Reputation: 2006
Cosign API documentation talks about signing a hash as an alternative to a stream buffer. How would I go about obtaining the hash and then signing it with SAPI?
Is signing the hash secure enough for a business application? Is it a common practice? I'm asking because sending a hash might be more efficient than sending a large document for signing.
From the answers I got I understand now that the client SAPI actually takes care of the hashing for me and only sends the hash to be signed. Although the SAPI web service is more generic (can be accessed from any platform), it does require either sending the whole document over the network or computing the hash before invoking the service.

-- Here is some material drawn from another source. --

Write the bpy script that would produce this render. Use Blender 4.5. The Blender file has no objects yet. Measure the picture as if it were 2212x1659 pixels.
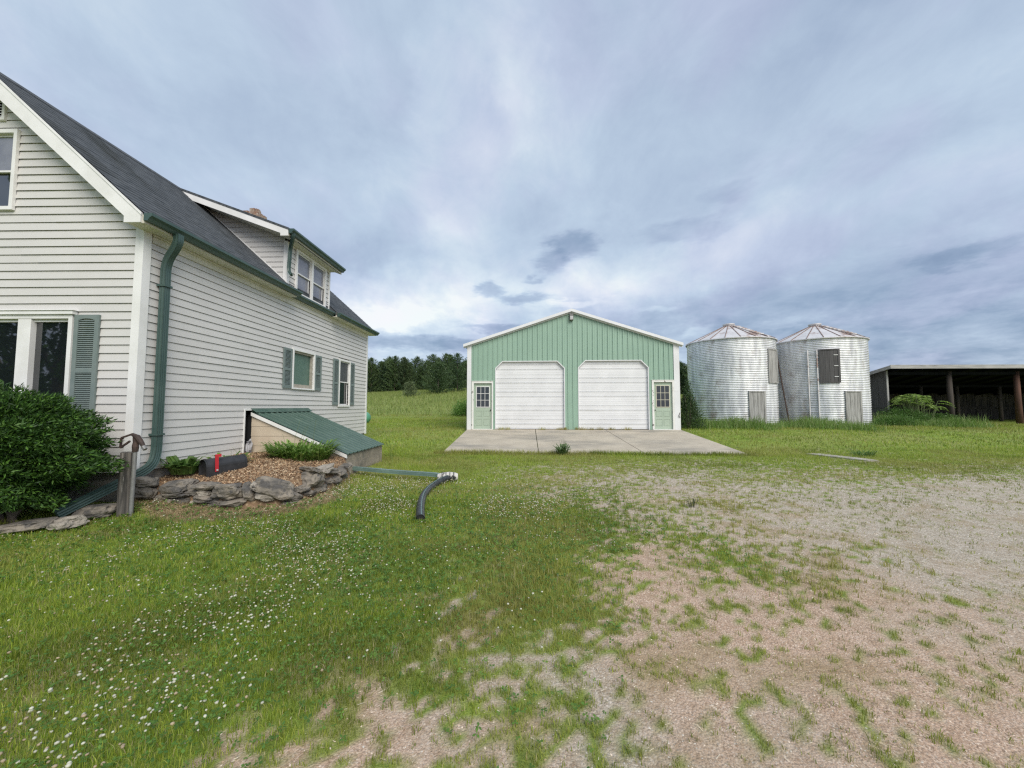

Now, if I use the client SAPI, is it enough to deploy the DLL/assembly or do I also need to install the CoSign client?
Upvotes: 2
Views: 397
Reputation: 49104
Re: Is signing the hash secure enough for a business application?
Yes, all standard digital signatures sign a hash value. Since a good hash, such as SHA-2, represents the content of the document and any changes to the document will change the SHA-2 value, the hash is signed, not the document.
Re: Is it a common practice?
Yes, this is the standard way to create standard digital signatures for PDF, Word, Excel, XML, and for anything else, too.
The SAPI Windows library handles the hashing issues for you. If you're using SAPI Web Services to sign PDF, Word, or Excel, you need to send the entire document to be signed or you'll need to handle the hashing on the client side. Computing the hash correctly is a significant task for most document types since the hash has to be computed in the standard way and must use just the right data objects from source file.
Everything needs to be exact since the Relying Party (the person who receives the digitally document) will be using different software than yours to verify the document. The output of your hashing sw needs to exactly match their hashing software. Otherwise the signature won't verify.
Upvotes: 0
Reputation: 817
Depending on the document type that you want to sign, computing the hash value might not be an easy task. Adobe PDF format, for example, supports embedding of digital signatures in the document itself, but in order to properly do that the hash value must be computed in a specific manner, according to Adobe PDF standard.
For document types that do not support digital signature standards, obtaining the hash for the whole file is easier and can be done using any external cryptographic library or tool.
The question is, why would you want to separate the hash computing process from the signing operation while SAPI (CoSign Signature API) takes care of computing the hash according to the standard, digitally signing it and embedding it back in to the document?
SAPI will always compute the hash of the file/document on the client machine and then will send that hash (and only the hash) to the CoSign server for signing (and yes- signing the hash indeed is a common practice). This also applies to documents that support embedded signatures (e.g. PDF, XML, DOCX, XLSX, etc.).
Having said that, if you still interested in signing a document hash only using SAPI, you can do it by calling the BufferSignEx function and insert the AR_SAPI_SIG_HASH_ONLY constant into the Flags parameter.